-- start of Available data --

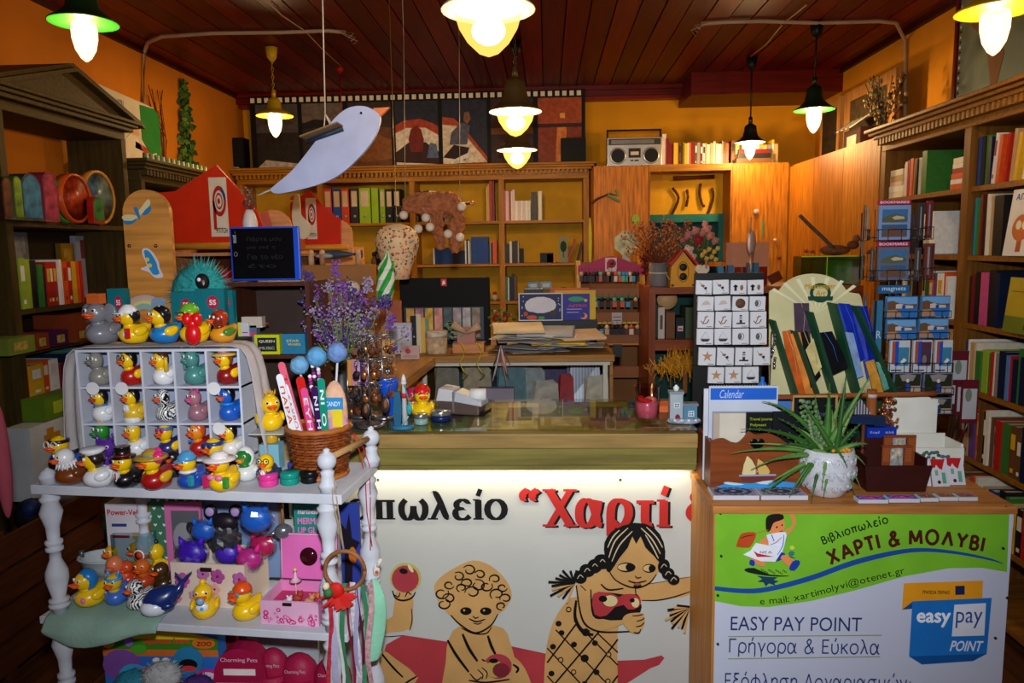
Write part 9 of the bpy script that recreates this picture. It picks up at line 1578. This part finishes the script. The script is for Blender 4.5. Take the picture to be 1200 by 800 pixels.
for k,(x0,x1,y,c,c2,l)in enumerate(((1006,1041,590,'#2a6ac8','#c83a9a','blue and magenta lettered magnet tile at the left of the row'),(1042,1078,589,'#2a6ac8','#c83a9a','second blue and magenta magnet tile in the row'),(1079,1100,588,'#4a8a7a','#a83a3a','third small tile, green and red pattern, in the row'),(1101,1123,587,'#6a8a5a','#a83a3a','fourth small tile, green and red pattern, in the row'),(1124,1146,587,'#4a7a8a','#a84a3a','last small tile at the right end of the row'))):
 tile(l,x0,x1,y,.035,c,c2,.010,'small magnet tiles in a row at the right front')
p=PZ(977,586,ZX);pp_=V(p.x,p.y+.055,ZX+.0003);al=T('aloe_plant','white rose-embossed pot with a sprawling spiky aloe on the box counter','plant',pp_);PW=M('#c8ccd4',.3,coat=.4)
R_1=.073;ob('pot',MB().lathe([(R_1*.52,0),(R_1*.62,.004),(R_1*.88,.035),(R_1,.07),(R_1*.97,.10),(R_1*.90,.128),(R_1*.83,.128),(R_1*.86,.10),(.001,.095)],PW,30),al)
m=MB();rr=random.Random(5)
for i in range(26):
 a=-PI+(i%9+.5+.5*((i//9)%2))*PI/9;z=.035+.033*(i//9);prr=R_1*(.88 if z<.04 else 1.0 if z<.08 else.97)
 for q in range(3):r_=.012-.0035*q;m.tube([(prr*math.cos(a)+r_*math.cos(u)*-math.sin(a),prr*math.sin(a)+r_*math.cos(u)*math.cos(a),z+r_*math.sin(u))for u in[k*PI/5+q for k in range(9)]],.0009,PW,4)
ob('rose_relief',m,al)['kind']='stuff';ob('soil',MB().lathe([(R_1*.84,.108),(.001,.114)],M('#2a1a10',.9),18),al)
AG=[M(c,.4,amt=.25,scale=20)for c in('#3a6a28','#2c5420','#527a3a','#6a8a4a')]
def leaf(tipx,tipy,Yl,w_=.011,bend=.4,k=0,base=V(0,0,.11)):
 e=P(tipx,tipy,Yl)-pp_;mid=base.lerp(e,.5)+V(0,-.01,.05*bend);n=9;pts=[];rs=[]
 for i in range(n+1):
  t=i/n;pts.append(base*(1-t)**2+mid*2*t*(1-t)+e*t*t);rs.append(max(.0008,w_*(1-t**1.6)*.8))
 m=MB().tube(pts,rs,AG[k%4],7)
 for i in range(1,n):
  d=(pts[i]-pts[i-1]).normalized();sd_=d.cross(V(0,1,0)).normalized()*rs[i]*1.0
  for sg in(-1,1):m.cyl(pts[i]+sd_*sg*.8,pts[i]+sd_*sg*1.7+d*.003,.0014,AG[(k+2)%4],4,.0003)
 ob('aloe_leaf',m,al)
yl=pp_.y
LV=[(972,448,.02,.017,.0),(992,435,.0,.012,.2),(1022,438,-.01,.012,.4),(985,465,.05,.016,0),(938,470,-.02,.009,.3),(868,503,-.02,.010,.9),(857,531,-.03,.009,.6),(876,520,.0,.008,.5),(893,470,.03,.011,1.2),(912,490,-.04,.008,.6),(900,540,-.05,.009,.3),(900,567,-.06,.010,.4),(925,583,-.06,.011,1.1),(950,590,-.08,.012,1.2),(965,583,-.085,.012,1.0),(963,573,-.09,.010,1.3),(993,547,-.09,.011,1.2),(1010,495,-.02,.012,.3),(1017,520,-.04,.013,.5),(1008,570,-.06,.011,1.5),(1002,580,-.07,.009,1.5),(945,480,.06,.010,.3),(955,462,.07,.010,.2),(930,500,.05,.009,.5),(888,585,-.05,.010,.9),(915,520,-.05,.010,.4),(880,550,-.03,.009,.8),(1005,470,.02,.010,.3),(935,600-28,-.07,.012,1.0),(895,505,.01,.008,.6),(1014,545,-.05,.009,.9),(975,480,.03,.014,0)]
for k,(x,y,dy,w_,bd_)in enumerate(LV):leaf(x,y,yl+dy,w_,bd_,k,V(.018*math.sin(k*1.9),.015*math.cos(k*2.3),.108))
m=MB();rr=random.Random(4)
for k in range(26):
 e=P(rr.uniform(938,972),rr.uniform(468,500),yl+rr.uniform(0,.05))-pp_;b0=V(rr.uniform(-.03,.02),rr.uniform(-.01,.03),.11)
 for j in range(11):q=b0.lerp(e,j/10);m.sph(q,(.0055,.0045,.0055),M('#7a8a6a'if k%2 else'#5a7a4a',.7),6,4)
ob('succulent_strands',m,al)['kind']='stuff'
m=MB()
for k in range(12):m.sph(V(rr.uniform(-.01,.035),-.05+rr.uniform(-.01,.01),.125+rr.uniform(-.008,.01)),(.006,.004,.005),M('#d8901a',.5),6,4)
ob('yellow_flowers',m,al)
YBx=2.01;a=P(1016,575,YBx);b=P(1088,545,YBx);t=T('shutter_box','dark brown slanted box holding little wooden shutter-window magnets','box',V(a.x,YBx,ZX+.0003));w=b.x-a.x;h=P(1050,546,YBx).z-ZX;DBM=M('#34100c',.5)
ob('front_panel',MB().prism([(.0,0),(w-.005,0),(w+.012,h),(-.008,h)],0,.006,DBM),t);ob('side_panel',MB().b2((0,.006,0),(.006,.11,h+.02),DBM),t);ob('side_panel',MB().b2((w-.006,.006,0),(w,.11,h+.02),DBM),t);ob('back_panel',MB().b2((.006,.104,0),(w-.006,.11,h+.05),DBM),t);ob('floor',MB().b2((.006,.006,0),(w-.006,.104,.006),DBM),t)
SHM=M('#7a3a1c',.5)
def shutterw(l,px,py,Y_,s_=1,rz=0):
 q=P(px,py,Y_);k=T('shutter_magnet',l,'magnet',V(q.x,q.y,ZX+.008),rz,'wooden shutter-window magnets in the brown box');zz=q.z-ZX-.008
 ob('picture',MB().b2((-.017*s_,0,0),(.017*s_,.004,zz),M('#8a8c88',.5,amt=.5,scale=80)),k);ob('picture_print',MB().b2((-.014*s_,-.001,zz-.035),(.014*s_,0,zz-.004),M('#a8a090',.5,amt=.6,scale=90)),k)
 for sg in(-1,1):
  sh_=ob('shutter',MB().b2((sg*.018*s_-.000,-.004,0),(sg*.040*s_,.0,zz+.002),SHM),k)
  mm=MB()
  for j in range(9):mm.b2((sg*.021*s_,-.0055,zz-.004-j*.0042),(sg*.037*s_,-.004,zz-.0025-j*.0042),M('#a85c30',.5))
  ob('slats',mm,sh_)['kind']='stuff'
 ob('lintel',MB().b2((-.040*s_,-.005,zz),(.040*s_,.003,zz+.006),SHM),k)
shutterw('front shutter-window magnet with street picture in the brown box',1051,524,YBx+.02,1.0);shutterw('rear shutter-window magnet standing higher in the brown box',1054,512,YBx+.07,1.1)
YCh=2.14;a=P(1056,520,YCh);b=P(1121,471,YCh);t=T('white_chest','white wooden chest with open arched lid and painted flowers','chest',V(a.x,YCh,ZX+.0003));w=b.x-a.x;CHW=M('#dadad0',.6)
z1=P(1090,517,YCh).z-ZX;z2=P(1090,476,YCh).z-ZX;z3=P(1090,470,YCh).z-ZX
ob('chest_body',MB().b2((.0,0,0),(w+.03,.006,z1-.02),CHW).b2((0,.006,0),(.006,.10,z1),CHW).b2((w+.024,.006,0),(w+.03,.10,z1-.01),CHW).b2((.006,.094,0),(w+.024,.10,z1),CHW).b2((.006,.006,0),(w+.024,.094,.006),CHW),t,bev=.001)
ob('lid',MB().prism([(0,z1),(w,z1),(w,z2)]+[(w/2+w*.36*math.cos(k*PI/10),z2+(z3-z2)*1.1*math.sin(k*PI/10))for k in range(11)]+[(0,z2)],.10,.115,CHW),t,bev=.002)
m=MB();rr=random.Random(3)
for k in range(26):m.sph((w*(.15+.75*rr.random()),-.001,z1-.045+rr.uniform(-.012,.015)),(.006,.002,.005),M(['#4a5a8a','#4a6a34','#5a6a9a','#3a5a2a'][k%4],.6),6,4)
ob('flower_garland',m,t)['kind']='stuff'
for k,(px,py,l)in enumerate(((1108,573,'front white house card with red bougainvillea drawing'),(1128,572,'right white house card with red bougainvillea and green door'),(1088,574,'left white house card half hidden by the brown box'))):
 q=PZ(px,py,ZX);c=T('house_card',l,'card',V(q.x-.02,q.y+.02+.008*k,ZX+.0003),0,'small white house cards');c.rotation_euler=(-.35,0,.08*(1-k));ob('card',MB().b2((-.002,0,0),(.044,.004,.075),M('#c8c8d0',.5)),c)
 ob('red_print',MB().prism([(0,.075),(.0,.055),(.008,.05),(.014,.06),(.02,.05),(.028,.045),(.034,.06),(.04,.074)],-.001,0,M('#b01a20',.6)),c);ob('door_print',MB().b2((.026,-.001,.008),(.036,0,.038),M('#5a9a84',.6)).b2((.008,-.001,.03),(.016,0,.045),M('#6aa08a')),c);ob('bush_print',MB().sph((.016,-.0005,.012),(.005,.0012,.005),M('#4a1a2a'),8,5),c)
p=P(1043,492,2.12);t=T('copper_tassel','cluster of shiny copper beads hanging from the bamboo cane','ornament',P(1041,467,2.19));m=MB();rr=random.Random(6)
for k in range(90):m.sph((max(-.03,min(.03,rr.gauss(0,.014))),rr.gauss(0,.006),-rr.uniform(.0,.09)),.0045,M(['#a85a34','#7a3a20','#d89a6a'][k%3],.15,.8),6,4)
ob('beads',m,t)['kind']='stuff';ob('loop',MB().tube([(.006*math.cos(a),0,.006*math.sin(a))for a in[k*PI/5 for k in range(11)]],.001,M('#a85a34',.2,.8),4),t)
p=P(1012,495,2.1);t=T('toy_sailboat','dark blue toy sailboat with grey striped sail behind the aloe','toy boat',V(p.x,2.1,p.z));ob('hull',MB().prism([(-.04,0),(.025,-.004),(.03,.02),(-.045,.022)],-.012,.012,M('#14284a',.4)),t);ob('sail',MB().prism([(-.035,.024),(.02,.024),(-.012,.07)],-.001,.001,bands('#9a9aa4','#3a3a44',40,0)),t);ob('stand',MB().cyl((0,0,-.002),(0,0,ZX-t.location.z),.005,M('#5a3018'),6),t)
t=carton('blue_box','royal blue box behind the brown shutter box',1014,1051,501,560,2.13,.04,'#1030a0',ZX+.0003,cat='box');onf(t,[('t','Ευχές Καλά',.1,.88,.9,.94,'#a8b0d0')])
t=carton('navy_card','navy card pack lying on the royal blue box',1018,1038,490,501,2.14,.02,'#14284a',None,cat='card');t.location.z=P(1014,501,2.13).z+.002
one('small_blue_bottle',MB().lathe([(.012,0),(.013,.004),(.013,.03),(.005,.04),(.005,.052)],M('#1f6ac0',.3),14),'small blue bottle behind the calendar beside the display','bottle',V(P(903,458,2.12).x,2.2,P(903,462,2.2).z))
t=T('crystal_ornament','small sparkling silver charms hanging at the right of the magnet rack','ornament',P(905,400,2.3));m=MB()
for k in range(9):m.sph((rr.uniform(-.004,.012),0,-.012*k+.02),.005,M('#9a9aa2',.15,.8),6,4)
ob('charms',m,t);ob('stem',MB().cyl((0,.01,.03),(0,.01,ZX-t.location.z),.002,WR,5),t)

-- end of Available data --

(Work required)
Copy each line above where the string "picture" occurs.

(Task output)
Write part 9 of the bpy script that recreates this picture. It picks up at line 1578. This part finishes the script. The script is for Blender 4.5. Take the picture to be 1200 by 800 pixels.
 ob('picture',MB().b2((-.017*s_,0,0),(.017*s_,.004,zz),M('#8a8c88',.5,amt=.5,scale=80)),k);ob('picture_print',MB().b2((-.014*s_,-.001,zz-.035),(.014*s_,0,zz-.004),M('#a8a090',.5,amt=.6,scale=90)),k)
shutterw('front shutter-window magnet with street picture in the brown box',1051,524,YBx+.02,1.0);shutterw('rear shutter-window magnet standing higher in the brown box',1054,512,YBx+.07,1.1)